Hot pink, sunlit yellow and snow white are just some of the brilliantly colored orchids on display at The New York Botanical Garden in The Bronx.

The garden debuted its annual winter show called “The Orchid Show: Chandeliers” for the media yesterday.

Offering a respite from New York’s cold, snowy, gray winter weather, the indoor display features thousands of orchids inside the glasshouse of the Enid A. Haupt Conservatory.

“This is the 13th annual orchid exhibition at the New York Botanical Garden. It’s called ‘The Orchid Show: Chandeliers.’ And this year we wanted to look at orchids a little bit differently. So we are asking people to look up and there are a hundred chandeliers throughout the exhibition. Really large chandeliers that are about 16 feet (4.9 meters) wide and then lots of all different kinds of hanging baskets and balls and columns and things like that,” explained Karen Daubmann, the Associate Vice President for Exhibitions.

Visitors to the exhibit will experience living art as they view the delicate orchid petals and ornate design displays.

“They are colorful, they’re fragrant, and they’re exotic. And people come here and they just meander for hours and enjoy the beauty of the orchids. It’s a nice break in the middle of a dreary winter,” added Daubmann.

Many of the orchids come from extensive orchid collection of the New York Botanical Garden.

“We grow a lot of these plants here and they are actually one of the most cultivated florist crops in the world now. But the orchid family itself is actually the largest flowering plant family with over 30,000 naturally occurring species and now probably close to about 150,000 man-made hybrids. They are found in every continent of the world, except Antarctica, in jungles, in deserts, from the Arctic Circle to the tip of Tierra Del Fuego.
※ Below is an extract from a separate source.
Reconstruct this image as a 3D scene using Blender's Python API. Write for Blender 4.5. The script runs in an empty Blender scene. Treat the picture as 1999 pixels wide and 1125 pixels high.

One of the most surprising things that people learn about orchids is not only how diverse they are, but the fact that they are found almost everywhere that plants grow,” said orchid expert Marc Hachadourian.

Floating in the air and growing from the ground, “hundreds of different varieties on display,” said Hachadourian.

“As some flowers fade, they will be replaced by other plants that are coming along in our greenhouses. At any one time, there are thousands of orchids in bloom and hundreds of different varieties to see here at the New York Botanical Garden,” he added.

“The Orchid Show: Chandeliers” opens to the public at the New York Botanical Garden on February 28 and will remain on display until April 19, 2015.